> [REQUIREMENTS]: Reproduce every line of the material below, but drop the pictures.

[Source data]
>> START

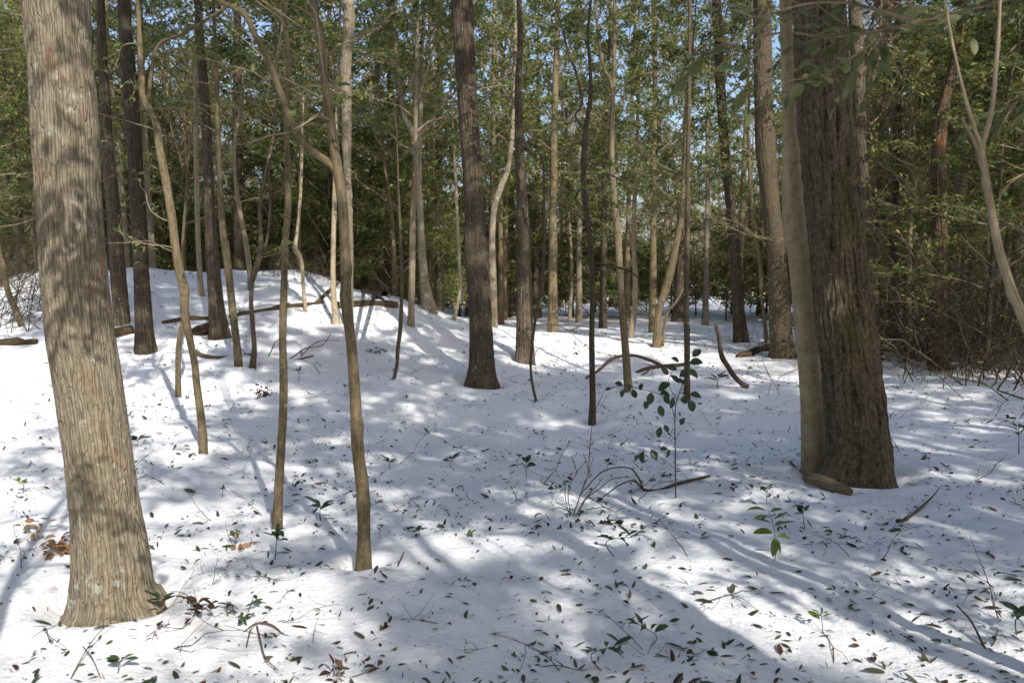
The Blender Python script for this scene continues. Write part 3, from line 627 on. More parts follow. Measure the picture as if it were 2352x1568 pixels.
def scatter(kind, n, y0, y1, dmin, smin, smax, power=1.0, cond=None):
    k = 0; tries = 0
    while k < n and tries < n * 60:
        tries += 1
        y = y0 + (y1 - y0) * rnd.random() ** power; x = rnd.uniform(-.78, .78) * y
        if not allowed(x, y) or not free(x, y, dmin) or (cond and not cond(x, y)): continue
        PLACED.append((x, y)); wood_tree(kind, x, y, rnd.uniform(smin, smax)); k += 1
scatter('low', 64, 13, 46, 1.1, .75, 1.25)
scatter('low', 14, 12.5, 26, 1.2, .9, 1.2, 1, lambda x, y: x < -6)
scatter('tall', 50, 16, 60, 1.5, .8, 1.2)
scatter('open', 60, 16, 55, 1.6, .8, 1.2)
scatter('mid', 54, 15, 34, 1.0, .9, 1.35)
scatter('bare', 30, 20, 75, 1.7, .8, 1.15)
scatter('twiggy', 55, 15, 55, 1.0, .7, 1.2)
scatter('tan', 24, 22, 60, 1.7, .8, 1.1)
# shrubs, each a thing
def shrub(x, y, s, lab, group):
    t = empty('holly_shrub', (x, y, gz(x, y) - .02), rnd.uniform(0, 6.28)); t.scale = (s,) * 3
    tag(t, lab, 'shrub', group); add_crown(t, 'shrub', 0, 1, 0, rnd.randrange(2)); return t
k = 0
while k < 95:
    y = rnd.uniform(24, 52); x = rnd.uniform(-.7, .7) * y
    if allowed(x, y) and free(x, y, .8): shrub(x, y, rnd.uniform(.8, 1.9), 'low evergreen shrub growing at the foot of the wood behind', 'evergreen shrubs at the foot of the wood'); k += 1
# trees just outside the frame and behind the photographer: they shade the snow in view
gy = -15.0
while gy < 4.5:
    gx = -9.0
    while gx < 16:
        x, y = gx + rnd.uniform(-.8, .8), gy + rnd.uniform(-.8, .8); gx += 2.9
        if math.hypot(x, y) < 3.3 or (y > -1.5 and abs(x) < .75 * y + 3.9) or rnd.random() < .10: continue
        lit = 9
        for cx_, cy_, cz_, m_ in ((-2.0, 3.7, 1.5, -.15), (1.9, 4.3, 0, .95)):
            for h_ in np.arange(3, 12, .5):
                k_ = (h_ - cz_) / math.tan(SUN_EL); lit = min(lit, math.hypot(x - cx_ - k_ * math.sin(SUN_AZ), y - cy_ + k_ * math.cos(SUN_AZ)) + m_)
        if lit < 1.7: continue
        wood_tree(rnd.choice(['dense', 'dense', 'tall']), x, y, rnd.uniform(.9, 1.25), 'unseen evergreen tree added to shade the large ridged oak', 'evergreens just outside the view')
    gy += 2.9
for (kind, x, y, s) in [('open', 10.5, 5.5, 1.0), ('tall', 11.5, 10.0, 1.0), ('tall', -9, 5.0, 1.0), ('open', 13.0, 13.5, 1.1), ('tall', 12.5, 7.5, 1.1)]:
    wood_tree(kind, x, y, s, 'unseen evergreen tree added to shade the large ridged oak', 'evergreens just outside the view')

for (x, y, s_) in ((5.3, .5, 1.0), (6.9, -2.2, 1.15)):  # unseen pair added to keep the large ridged oak in shade
    wood_tree('dense', x, y, s_, 'unseen evergreen tree added to shade the large ridged oak', 'evergreens just outside the view')
# unseen high-crowned trees added beside the camera to shade the middle of the snow
TRUNKS['high'] = TRUNKS['tall']; CR['high'] = CR['dense']; KINDS['high'] = (4.9, 'holly_tree', '', 'holly tree', '')
for (x, y, s_) in ((2.5, .2, 1.0), (4.2, -1.7, 1.05), (4.5, 2.3, 1.0), (2.7, -2.4, .85)):
    wood_tree('high', x, y, s_, 'unseen evergreen tree added to shade the large ridged oak', 'evergreens just outside the view')
# an unseen thin holly, added so that its few leaves shadow the pale oak
CR['sparse'] = [make_crown(270, 3.2, 1.5, 15, .1, 5, 4, 7, .085, gap=.1)]
t = empty('holly_tree', (-1.15, .7, gz(-1.15, .7))); tag(t, 'unseen thinly leaved holly added to throw leaf shadows on the pale oak', 'holly tree'); link('trunk', TRUNKS['low'][1], t)
add_crown(t, 'sparse', 2.85, 1.0, .7, 0, sxy=.78)
for q0, (dx, dy, dz0, dz1) in enumerate(((-.30, 1.95, 2.5, 3.05), (-.05, 2.0, 2.7, 3.5), (-.55, 1.7, 2.6, 3.3))):
    c = Crown(880 + q0); A = smooth_path(np.array([[0, 0, dz0], [dx * .4, dy * .5, (dz0 + dz1) / 2 + .15], [dx, dy, dz1]]), .1); c.mb.tube(A, np.linspace(.014, .004, len(A)), 6)
    for q1 in range(12):
        a_ = A[c.rng.integers(len(A) // 2, len(A))]; tw = c.twig(a_, c.rng.normal(0, 1, 3) * [1, 1, .5] + [0, .2, 0], c.rng.uniform(.15, .38), .003, 3, 4); c.leaves(tw, 6, .01)
    br = link('branch', c.mb.mesh('branch', M['twig']), t); P = np.vstack(c.LP); L = c.rng.uniform(.05, .085, len(P))
    link('foliage', leaf_mesh('foliage', P, np.vstack(c.LD), np.vstack(c.LN), L, L * .5, M['leaf'], c.rng, True), br)
for px, y in [(1010, 23), (1130, 27), (1270, 22), (1500, 24), (1230, 33), (900, 24), (760, 23), (1385, 27), (1620, 28), (1330, 32), (1560, 35), (1150, 30), (1700, 30), (1440, 30)]:
    x = (px - CX) / F_PX * y; wood_tree('tall', x, y, rnd.uniform(1.0, 1.25))
k = 0
while k < 40:
    y = rnd.uniform(25, 38); x = rnd.uniform(-.06, .55) * y
    if allowed(x, y) and free(x, y, .7): shrub(x, y, rnd.uniform(1.2, 2.2), 'low evergreen shrub growing at the foot of the wood behind', 'evergreen shrubs at the foot of the wood'); k += 1
k = 0
while k < 22:
    y = rnd.uniform(20.8, 30); x = rnd.uniform(-.5, -.02) * y
    if allowed(x, y) and free(x, y, .7): shrub(x, y, rnd.uniform(1.1, 1.9), 'evergreen shrub showing over the back of the mound', 'shrubs behind the mound'); k += 1
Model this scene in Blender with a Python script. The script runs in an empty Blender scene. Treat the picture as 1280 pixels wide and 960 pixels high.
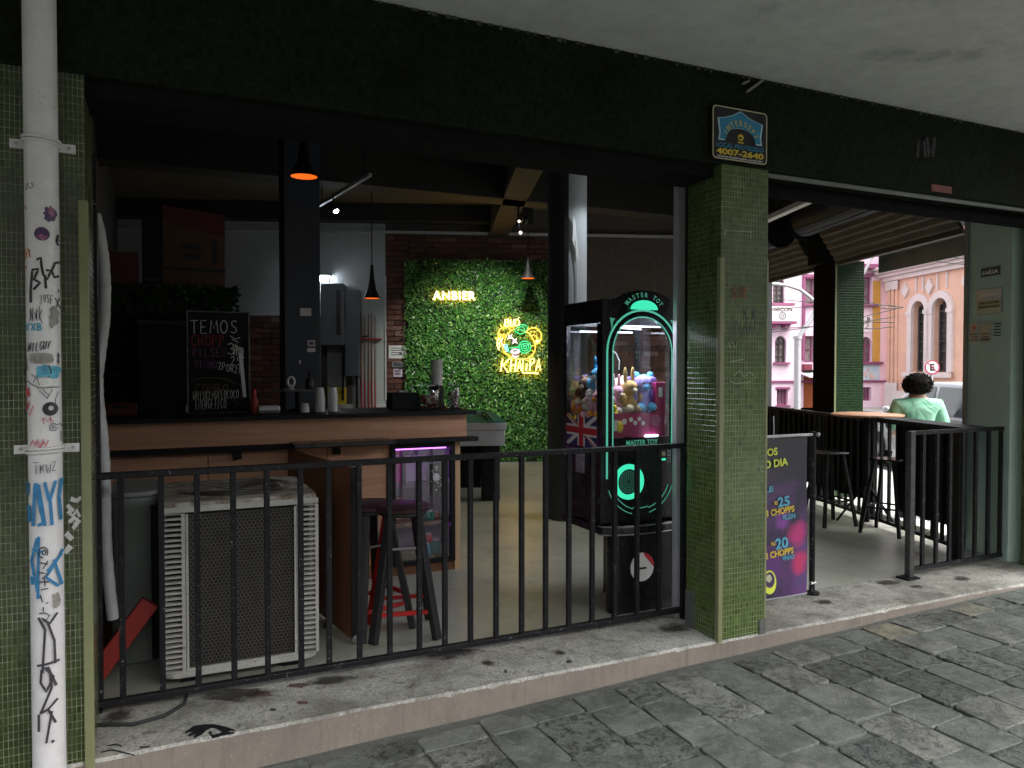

>> END

> [THE RESULT]:
The Blender Python script for this scene continues. Write part 3, from line 627 on. More parts follow. Measure the picture as if it were 2352x1568 pixels.
def scatter(kind, n, y0, y1, dmin, smin, smax, power=1.0, cond=None):
    k = 0; tries = 0
    while k < n and tries < n * 60:
        tries += 1
        y = y0 + (y1 - y0) * rnd.random() ** power; x = rnd.uniform(-.78, .78) * y
        if not allowed(x, y) or not free(x, y, dmin) or (cond and not cond(x, y)): continue
        PLACED.append((x, y)); wood_tree(kind, x, y, rnd.uniform(smin, smax)); k += 1
scatter('low', 64, 13, 46, 1.1, .75, 1.25)
scatter('low', 14, 12.5, 26, 1.2, .9, 1.2, 1, lambda x, y: x < -6)
scatter('tall', 50, 16, 60, 1.5, .8, 1.2)
scatter('open', 60, 16, 55, 1.6, .8, 1.2)
scatter('mid', 54, 15, 34, 1.0, .9, 1.35)
scatter('bare', 30, 20, 75, 1.7, .8, 1.15)
scatter('twiggy', 55, 15, 55, 1.0, .7, 1.2)
scatter('tan', 24, 22, 60, 1.7, .8, 1.1)
# shrubs, each a thing
def shrub(x, y, s, lab, group):
    t = empty('holly_shrub', (x, y, gz(x, y) - .02), rnd.uniform(0, 6.28)); t.scale = (s,) * 3
    tag(t, lab, 'shrub', group); add_crown(t, 'shrub', 0, 1, 0, rnd.randrange(2)); return t
k = 0
while k < 95:
    y = rnd.uniform(24, 52); x = rnd.uniform(-.7, .7) * y
    if allowed(x, y) and free(x, y, .8): shrub(x, y, rnd.uniform(.8, 1.9), 'low evergreen shrub growing at the foot of the wood behind', 'evergreen shrubs at the foot of the wood'); k += 1
# trees just outside the frame and behind the photographer: they shade the snow in view
gy = -15.0
while gy < 4.5:
    gx = -9.0
    while gx < 16:
        x, y = gx + rnd.uniform(-.8, .8), gy + rnd.uniform(-.8, .8); gx += 2.9
        if math.hypot(x, y) < 3.3 or (y > -1.5 and abs(x) < .75 * y + 3.9) or rnd.random() < .10: continue
        lit = 9
        for cx_, cy_, cz_, m_ in ((-2.0, 3.7, 1.5, -.15), (1.9, 4.3, 0, .95)):
            for h_ in np.arange(3, 12, .5):
                k_ = (h_ - cz_) / math.tan(SUN_EL); lit = min(lit, math.hypot(x - cx_ - k_ * math.sin(SUN_AZ), y - cy_ + k_ * math.cos(SUN_AZ)) + m_)
        if lit < 1.7: continue
        wood_tree(rnd.choice(['dense', 'dense', 'tall']), x, y, rnd.uniform(.9, 1.25), 'unseen evergreen tree added to shade the large ridged oak', 'evergreens just outside the view')
    gy += 2.9
for (kind, x, y, s) in [('open', 10.5, 5.5, 1.0), ('tall', 11.5, 10.0, 1.0), ('tall', -9, 5.0, 1.0), ('open', 13.0, 13.5, 1.1), ('tall', 12.5, 7.5, 1.1)]:
    wood_tree(kind, x, y, s, 'unseen evergreen tree added to shade the large ridged oak', 'evergreens just outside the view')

for (x, y, s_) in ((5.3, .5, 1.0), (6.9, -2.2, 1.15)):  # unseen pair added to keep the large ridged oak in shade
    wood_tree('dense', x, y, s_, 'unseen evergreen tree added to shade the large ridged oak', 'evergreens just outside the view')
# unseen high-crowned trees added beside the camera to shade the middle of the snow
TRUNKS['high'] = TRUNKS['tall']; CR['high'] = CR['dense']; KINDS['high'] = (4.9, 'holly_tree', '', 'holly tree', '')
for (x, y, s_) in ((2.5, .2, 1.0), (4.2, -1.7, 1.05), (4.5, 2.3, 1.0), (2.7, -2.4, .85)):
    wood_tree('high', x, y, s_, 'unseen evergreen tree added to shade the large ridged oak', 'evergreens just outside the view')
# an unseen thin holly, added so that its few leaves shadow the pale oak
CR['sparse'] = [make_crown(270, 3.2, 1.5, 15, .1, 5, 4, 7, .085, gap=.1)]
t = empty('holly_tree', (-1.15, .7, gz(-1.15, .7))); tag(t, 'unseen thinly leaved holly added to throw leaf shadows on the pale oak', 'holly tree'); link('trunk', TRUNKS['low'][1], t)
add_crown(t, 'sparse', 2.85, 1.0, .7, 0, sxy=.78)
for q0, (dx, dy, dz0, dz1) in enumerate(((-.30, 1.95, 2.5, 3.05), (-.05, 2.0, 2.7, 3.5), (-.55, 1.7, 2.6, 3.3))):
    c = Crown(880 + q0); A = smooth_path(np.array([[0, 0, dz0], [dx * .4, dy * .5, (dz0 + dz1) / 2 + .15], [dx, dy, dz1]]), .1); c.mb.tube(A, np.linspace(.014, .004, len(A)), 6)
    for q1 in range(12):
        a_ = A[c.rng.integers(len(A) // 2, len(A))]; tw = c.twig(a_, c.rng.normal(0, 1, 3) * [1, 1, .5] + [0, .2, 0], c.rng.uniform(.15, .38), .003, 3, 4); c.leaves(tw, 6, .01)
    br = link('branch', c.mb.mesh('branch', M['twig']), t); P = np.vstack(c.LP); L = c.rng.uniform(.05, .085, len(P))
    link('foliage', leaf_mesh('foliage', P, np.vstack(c.LD), np.vstack(c.LN), L, L * .5, M['leaf'], c.rng, True), br)
for px, y in [(1010, 23), (1130, 27), (1270, 22), (1500, 24), (1230, 33), (900, 24), (760, 23), (1385, 27), (1620, 28), (1330, 32), (1560, 35), (1150, 30), (1700, 30), (1440, 30)]:
    x = (px - CX) / F_PX * y; wood_tree('tall', x, y, rnd.uniform(1.0, 1.25))
k = 0
while k < 40:
    y = rnd.uniform(25, 38); x = rnd.uniform(-.06, .55) * y
    if allowed(x, y) and free(x, y, .7): shrub(x, y, rnd.uniform(1.2, 2.2), 'low evergreen shrub growing at the foot of the wood behind', 'evergreen shrubs at the foot of the wood'); k += 1
k = 0
while k < 22:
    y = rnd.uniform(20.8, 30); x = rnd.uniform(-.5, -.02) * y
    if allowed(x, y) and free(x, y, .7): shrub(x, y, rnd.uniform(1.1, 1.9), 'evergreen shrub showing over the back of the mound', 'shrubs behind the mound'); k += 1
Model this scene in Blender with a Python script. The script runs in an empty Blender scene. Treat the picture as 1280 pixels wide and 960 pixels high.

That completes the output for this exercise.